Berlin: High-stakes talks to form a new German government collapsed today as the pro-business FDP party walked out, plunging Europe’s biggest economy into a political crisis and potentially precipitating the end of Chancellor Angela Merkel’s career.
After more than a month of gruelling negotiations, Christian Lindner, leader of the Free Democratic Party said there was no “basis of trust” to forge a government with Merkel’s conservative alliance CDU-CSU and ecologist Greens.
“It is better not to govern than to govern badly,” said Lindner, adding that “we cannot and will not answer for the spirit of the exploratory papers”.
The talks, which turned increasingly acrimonious, had stumbled on issues including the divisive matter of immigration.
Merkel’s liberal refugee policy that let in more than a million asylum seekers since 2015 had also pushed some voters to the far-right AfD, which in September elections campaigned on an Islamophobic and anti-immigration platform.
With the Social Democratic Party already ruling out returning to a coalition with Merkel, and the veteran leader herself refusing a minority government, Germany would likely be forced to hold new elections.
And Merkel, in power since 2005, would face questions from within her party on whether she is still the best candidate to lead them into a new electoral campaign.
Top-selling Bild daily said yesterday that a failure to forge a coalition puts “her chancellorship in danger”.
A poll by Welt online also found that 61.4 per cent of people surveyed said a collapse of talks would mean an end to Merkel as chancellor. Only 31.5 per cent thought otherwise.
Merkel had been forced to seek an alliance with the unlikely group of parties after September’s elections left her without a majority.
Party chiefs had initially set 6:00 pm (1700 GMT) today as the moment of truth, but the deadline went by without a breakthrough — the second overtime after already missing a previous target on Thursday.
But signs that talks were going badly began emerging and Bild daily said on its website that “failure is in the air” as parties dug in their heels on key sticking points.
Anxious to curb the haemorrhage of voters to the AfD, Merkel’s Bavarian allies CSU has demanded a 200,000 cap on new arrivals.
Negotiators were unable to square that demand with the Greens’ push for war refugees — who benefit from temporary protection — to be allowed to bring their family members to Germany.

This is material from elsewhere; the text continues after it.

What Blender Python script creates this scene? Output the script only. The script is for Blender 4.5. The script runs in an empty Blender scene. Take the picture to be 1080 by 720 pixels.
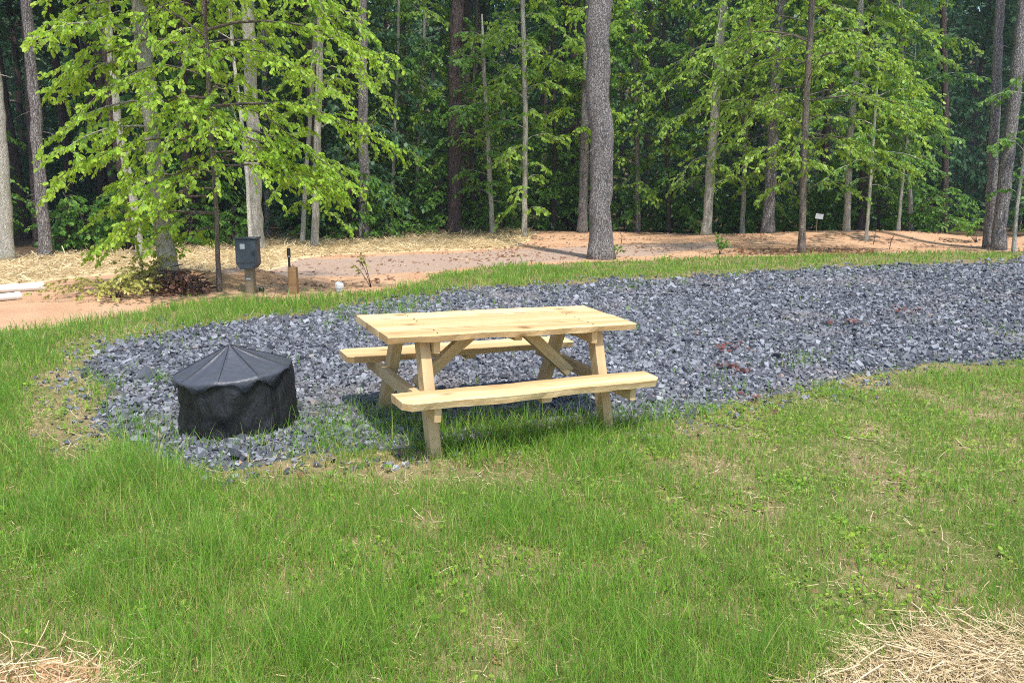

“We will not accept that people who are already getting a lower status of protection by law are also excluded from family reunions. That is inhumane,” Greens negotiator Juergen Trittin told the Bild am Sonntag newspaper.
The parties also differed on environmental issues, with the ecologists wanting to phase out dirty coal and combustion-engine cars, while the conservatives and FDP emphasise the need to protect industry and jobs.
As parties refused to budge, Germany’s President Frank- Walter Steinmeier told Welt am Sonntag newspaper that “all sides are aware of their responsibilities. And this responsibility means not returning their mandate to voters”.
Sueddeutsche daily noted that Steinmeier’s warning came because he sees in new elections “the risk that even a bigger coalition or a Jamaica coalition would no longer have a majority”.
“Then the loss would have been greater than the failure of forging a government,” it said.